Pub Date: May 19th, 1969
Publisher: Dial

The last two weeks in the life of an irascible, isolated, aging village priest in Ireland gives substance to the sadness and beauty of an old land caught at the edge of change--the approaching dissolution of old ways and the memories of old men. The death of Father Tom Conroy, son of an eminent family of landowners, was an irritating and untimely happening, ruining forever the happy annual reunion of diocesan priests. Unaccommodating Tom always was refusing ordained ways. He terrified good establishment priests like Father Mahon, who found to his horror that Tom had chosen him to dispose of the Conroy effects. Among the effects in Tom's dirty, disheveled residence is a mysterious cache of pound notes. This legacy to Mahon, ""who believed so implicitly in the system,"" is another bitter joke of Father Tom's last days, as the ill and often bewildered priest savagely calls forth the past, a past which pours venom on a dubious present.
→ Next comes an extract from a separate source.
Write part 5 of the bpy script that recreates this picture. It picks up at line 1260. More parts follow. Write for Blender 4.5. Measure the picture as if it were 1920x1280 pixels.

And intermittently Father Tom fumbles to cope with this present: the zealous young priests determined to substitute industry for thatch; the somehow all-important fate of a fine pony; familial reminders of lost chances to speak out, render justice. Returning from England where he vainly rooted for a thread of family continuity in his dead brother's sons, Father Tom confronts his imminent death and shrives himself of the burden of possessions, buried memories and silence: ""Hadn't he had enough silence in his time?"" Ornery, sardonic, with a captive fury marked by his times and his pride, Father Tom is not easily forgotten.